_EXERCISE OBJECTIVE_. What lines of the data include the string "part"? Copy them all.

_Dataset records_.
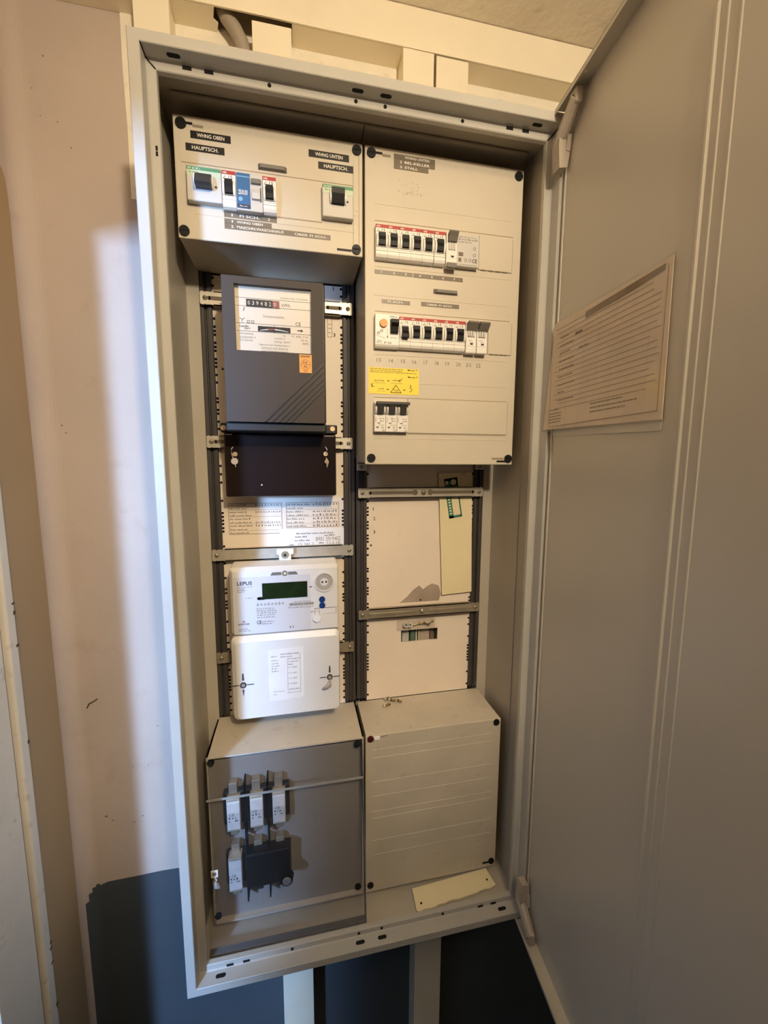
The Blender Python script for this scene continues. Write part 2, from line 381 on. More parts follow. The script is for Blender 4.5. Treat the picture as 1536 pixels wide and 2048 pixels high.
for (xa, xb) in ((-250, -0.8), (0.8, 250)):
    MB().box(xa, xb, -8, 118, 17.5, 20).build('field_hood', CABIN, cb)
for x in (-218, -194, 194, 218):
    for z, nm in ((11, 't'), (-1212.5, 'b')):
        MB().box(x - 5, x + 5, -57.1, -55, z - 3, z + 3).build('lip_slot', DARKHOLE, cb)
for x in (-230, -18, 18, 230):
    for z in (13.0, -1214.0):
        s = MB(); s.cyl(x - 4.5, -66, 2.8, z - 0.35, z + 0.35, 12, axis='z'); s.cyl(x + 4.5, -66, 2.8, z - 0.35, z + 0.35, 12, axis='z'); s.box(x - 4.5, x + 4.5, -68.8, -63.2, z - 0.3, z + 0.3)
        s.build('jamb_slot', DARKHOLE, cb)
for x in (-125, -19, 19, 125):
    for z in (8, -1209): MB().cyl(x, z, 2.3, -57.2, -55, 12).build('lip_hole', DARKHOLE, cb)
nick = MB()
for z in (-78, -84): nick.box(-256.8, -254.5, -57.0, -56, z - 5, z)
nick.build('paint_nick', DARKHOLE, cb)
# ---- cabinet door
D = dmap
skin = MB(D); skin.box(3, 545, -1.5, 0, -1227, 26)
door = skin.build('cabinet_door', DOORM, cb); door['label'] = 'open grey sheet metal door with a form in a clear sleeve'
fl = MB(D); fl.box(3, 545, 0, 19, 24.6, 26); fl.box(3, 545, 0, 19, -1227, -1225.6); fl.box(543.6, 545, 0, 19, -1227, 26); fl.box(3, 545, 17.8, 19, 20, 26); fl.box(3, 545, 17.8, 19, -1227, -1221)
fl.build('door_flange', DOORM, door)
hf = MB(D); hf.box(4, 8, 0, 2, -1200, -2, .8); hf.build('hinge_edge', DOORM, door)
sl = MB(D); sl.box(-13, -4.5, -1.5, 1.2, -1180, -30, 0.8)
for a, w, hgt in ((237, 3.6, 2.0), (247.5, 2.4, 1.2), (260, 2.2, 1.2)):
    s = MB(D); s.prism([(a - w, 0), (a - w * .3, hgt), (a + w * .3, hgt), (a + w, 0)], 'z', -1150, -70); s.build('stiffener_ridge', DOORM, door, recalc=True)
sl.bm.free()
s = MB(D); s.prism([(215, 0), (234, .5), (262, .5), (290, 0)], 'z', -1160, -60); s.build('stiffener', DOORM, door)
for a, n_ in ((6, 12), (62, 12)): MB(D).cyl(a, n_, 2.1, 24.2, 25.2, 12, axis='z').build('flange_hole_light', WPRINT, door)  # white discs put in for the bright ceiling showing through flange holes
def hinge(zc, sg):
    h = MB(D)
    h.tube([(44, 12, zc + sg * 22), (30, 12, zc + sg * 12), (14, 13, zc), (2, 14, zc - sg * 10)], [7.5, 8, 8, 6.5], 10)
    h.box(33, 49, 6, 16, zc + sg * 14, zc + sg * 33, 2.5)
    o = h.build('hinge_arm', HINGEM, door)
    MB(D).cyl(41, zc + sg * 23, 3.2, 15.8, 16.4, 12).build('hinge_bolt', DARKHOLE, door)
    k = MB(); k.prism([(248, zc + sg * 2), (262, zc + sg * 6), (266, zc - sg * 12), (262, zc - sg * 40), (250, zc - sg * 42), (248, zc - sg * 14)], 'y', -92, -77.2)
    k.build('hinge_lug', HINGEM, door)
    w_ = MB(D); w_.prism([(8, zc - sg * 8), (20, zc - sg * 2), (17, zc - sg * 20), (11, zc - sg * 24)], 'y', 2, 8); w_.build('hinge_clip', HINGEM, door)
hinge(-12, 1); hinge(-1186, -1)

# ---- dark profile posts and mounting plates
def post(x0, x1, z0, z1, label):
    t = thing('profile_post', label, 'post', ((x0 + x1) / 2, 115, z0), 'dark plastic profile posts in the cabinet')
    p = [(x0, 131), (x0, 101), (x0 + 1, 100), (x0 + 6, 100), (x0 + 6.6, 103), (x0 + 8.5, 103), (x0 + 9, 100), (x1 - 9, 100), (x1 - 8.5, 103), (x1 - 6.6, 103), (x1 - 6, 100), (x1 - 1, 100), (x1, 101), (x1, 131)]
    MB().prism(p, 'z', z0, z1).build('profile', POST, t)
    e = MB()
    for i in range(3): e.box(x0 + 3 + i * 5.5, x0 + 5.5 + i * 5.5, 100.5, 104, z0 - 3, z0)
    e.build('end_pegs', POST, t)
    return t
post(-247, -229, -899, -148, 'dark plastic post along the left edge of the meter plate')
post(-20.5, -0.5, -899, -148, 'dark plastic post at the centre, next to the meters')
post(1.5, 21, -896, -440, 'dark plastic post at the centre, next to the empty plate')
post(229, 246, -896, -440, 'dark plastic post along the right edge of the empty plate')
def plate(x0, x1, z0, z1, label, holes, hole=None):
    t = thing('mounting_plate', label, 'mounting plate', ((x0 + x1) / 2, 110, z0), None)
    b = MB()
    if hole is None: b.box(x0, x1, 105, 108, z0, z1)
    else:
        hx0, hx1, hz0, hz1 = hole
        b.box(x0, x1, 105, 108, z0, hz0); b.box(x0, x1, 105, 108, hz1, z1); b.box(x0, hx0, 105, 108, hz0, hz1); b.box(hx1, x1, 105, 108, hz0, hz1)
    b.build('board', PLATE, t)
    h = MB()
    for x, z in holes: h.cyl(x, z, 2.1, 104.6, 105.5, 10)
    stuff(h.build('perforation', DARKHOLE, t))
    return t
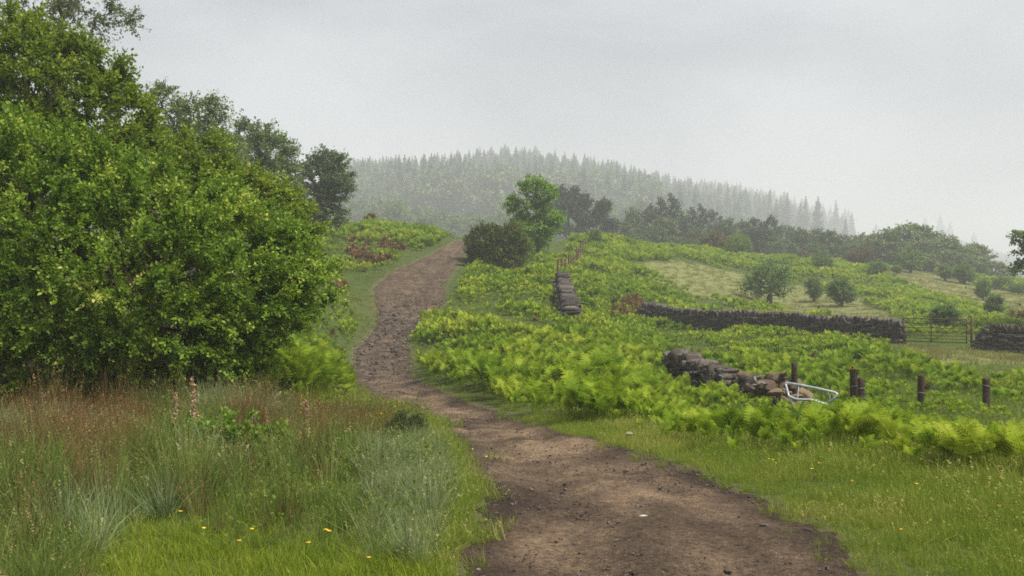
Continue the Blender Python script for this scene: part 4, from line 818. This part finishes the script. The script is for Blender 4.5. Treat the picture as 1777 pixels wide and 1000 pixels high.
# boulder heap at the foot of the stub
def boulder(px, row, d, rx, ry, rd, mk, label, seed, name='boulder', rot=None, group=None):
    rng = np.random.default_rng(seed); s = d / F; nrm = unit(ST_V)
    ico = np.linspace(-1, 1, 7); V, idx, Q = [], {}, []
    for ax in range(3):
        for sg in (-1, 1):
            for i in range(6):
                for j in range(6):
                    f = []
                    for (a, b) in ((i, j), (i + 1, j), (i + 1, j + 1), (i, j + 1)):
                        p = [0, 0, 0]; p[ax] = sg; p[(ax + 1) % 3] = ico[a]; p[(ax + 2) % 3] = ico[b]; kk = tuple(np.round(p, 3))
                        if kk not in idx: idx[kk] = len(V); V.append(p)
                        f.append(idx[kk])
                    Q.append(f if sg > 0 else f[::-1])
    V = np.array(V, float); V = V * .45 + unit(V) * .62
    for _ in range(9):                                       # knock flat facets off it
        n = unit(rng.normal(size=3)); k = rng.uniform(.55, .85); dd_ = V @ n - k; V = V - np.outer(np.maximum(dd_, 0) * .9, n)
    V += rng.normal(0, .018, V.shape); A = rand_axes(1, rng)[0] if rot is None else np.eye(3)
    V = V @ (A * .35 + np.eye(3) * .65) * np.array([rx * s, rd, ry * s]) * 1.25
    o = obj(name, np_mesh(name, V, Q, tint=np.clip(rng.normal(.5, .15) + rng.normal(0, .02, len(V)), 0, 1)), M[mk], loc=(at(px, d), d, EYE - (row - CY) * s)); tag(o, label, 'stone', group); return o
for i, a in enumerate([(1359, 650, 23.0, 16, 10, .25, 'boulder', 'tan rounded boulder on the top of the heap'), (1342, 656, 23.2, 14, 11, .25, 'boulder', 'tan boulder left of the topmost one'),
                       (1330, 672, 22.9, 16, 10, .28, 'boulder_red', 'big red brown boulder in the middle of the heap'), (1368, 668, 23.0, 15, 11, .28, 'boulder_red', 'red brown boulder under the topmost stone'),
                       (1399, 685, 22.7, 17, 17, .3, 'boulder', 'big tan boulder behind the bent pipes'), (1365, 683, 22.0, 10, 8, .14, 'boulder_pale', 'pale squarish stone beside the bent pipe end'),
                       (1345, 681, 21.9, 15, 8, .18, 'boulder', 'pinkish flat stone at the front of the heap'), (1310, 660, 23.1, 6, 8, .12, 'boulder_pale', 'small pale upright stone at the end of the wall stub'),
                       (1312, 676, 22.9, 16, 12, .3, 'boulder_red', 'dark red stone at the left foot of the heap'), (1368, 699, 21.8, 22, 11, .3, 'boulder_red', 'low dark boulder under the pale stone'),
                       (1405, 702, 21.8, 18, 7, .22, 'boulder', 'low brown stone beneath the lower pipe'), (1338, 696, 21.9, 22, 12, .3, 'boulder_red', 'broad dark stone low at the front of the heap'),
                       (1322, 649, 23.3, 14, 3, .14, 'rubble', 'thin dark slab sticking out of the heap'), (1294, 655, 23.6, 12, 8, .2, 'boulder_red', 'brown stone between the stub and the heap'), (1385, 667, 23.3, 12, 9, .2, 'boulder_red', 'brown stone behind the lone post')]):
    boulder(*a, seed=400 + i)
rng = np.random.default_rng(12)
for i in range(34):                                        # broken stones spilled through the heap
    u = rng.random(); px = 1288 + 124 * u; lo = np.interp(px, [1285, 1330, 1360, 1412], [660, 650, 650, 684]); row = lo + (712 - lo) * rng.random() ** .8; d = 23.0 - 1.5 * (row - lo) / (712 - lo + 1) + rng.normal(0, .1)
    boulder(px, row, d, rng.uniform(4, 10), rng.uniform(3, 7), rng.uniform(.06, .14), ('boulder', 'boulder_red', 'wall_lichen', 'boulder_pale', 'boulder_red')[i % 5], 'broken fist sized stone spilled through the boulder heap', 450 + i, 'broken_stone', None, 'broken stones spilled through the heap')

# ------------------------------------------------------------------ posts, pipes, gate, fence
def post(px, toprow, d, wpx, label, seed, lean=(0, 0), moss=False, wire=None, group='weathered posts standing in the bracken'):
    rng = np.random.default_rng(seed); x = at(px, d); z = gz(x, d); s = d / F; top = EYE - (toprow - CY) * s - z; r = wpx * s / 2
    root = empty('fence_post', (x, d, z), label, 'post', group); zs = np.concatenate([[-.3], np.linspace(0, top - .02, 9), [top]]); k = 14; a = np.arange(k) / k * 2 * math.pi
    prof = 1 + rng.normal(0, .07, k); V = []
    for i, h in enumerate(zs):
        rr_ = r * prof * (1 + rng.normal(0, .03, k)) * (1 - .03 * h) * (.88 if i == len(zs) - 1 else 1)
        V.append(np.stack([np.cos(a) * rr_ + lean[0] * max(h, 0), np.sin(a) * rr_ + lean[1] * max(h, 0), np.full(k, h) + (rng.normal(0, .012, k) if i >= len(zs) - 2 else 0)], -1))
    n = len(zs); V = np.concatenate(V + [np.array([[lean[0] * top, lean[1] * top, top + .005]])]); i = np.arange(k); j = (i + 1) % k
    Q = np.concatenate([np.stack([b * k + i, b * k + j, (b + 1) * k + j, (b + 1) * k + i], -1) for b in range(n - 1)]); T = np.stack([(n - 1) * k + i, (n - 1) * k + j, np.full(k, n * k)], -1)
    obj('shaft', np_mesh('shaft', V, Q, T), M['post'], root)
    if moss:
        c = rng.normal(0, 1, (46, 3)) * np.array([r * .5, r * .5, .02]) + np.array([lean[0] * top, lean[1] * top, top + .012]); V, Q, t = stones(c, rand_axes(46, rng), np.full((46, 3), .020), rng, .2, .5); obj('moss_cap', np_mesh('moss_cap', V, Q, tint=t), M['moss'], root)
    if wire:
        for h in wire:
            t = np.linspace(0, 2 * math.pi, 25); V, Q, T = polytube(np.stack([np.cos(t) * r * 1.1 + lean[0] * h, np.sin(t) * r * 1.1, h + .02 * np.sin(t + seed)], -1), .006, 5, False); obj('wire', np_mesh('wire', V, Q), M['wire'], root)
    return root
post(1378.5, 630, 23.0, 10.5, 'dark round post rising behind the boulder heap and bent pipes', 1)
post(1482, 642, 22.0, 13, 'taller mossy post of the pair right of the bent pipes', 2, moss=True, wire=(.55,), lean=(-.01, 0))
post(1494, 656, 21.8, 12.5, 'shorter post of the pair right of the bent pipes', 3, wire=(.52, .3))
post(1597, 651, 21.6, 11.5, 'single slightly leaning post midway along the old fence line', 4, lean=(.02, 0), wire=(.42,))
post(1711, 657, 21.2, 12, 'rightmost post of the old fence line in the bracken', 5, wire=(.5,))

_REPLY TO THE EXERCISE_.
The Blender Python script for this scene continues. Write part 2, from line 381 on. More parts follow. The script is for Blender 4.5. Treat the picture as 1536 pixels wide and 2048 pixels high.
Continue the Blender Python script for this scene: part 4, from line 818. This part finishes the script. The script is for Blender 4.5. Treat the picture as 1777 pixels wide and 1000 pixels high.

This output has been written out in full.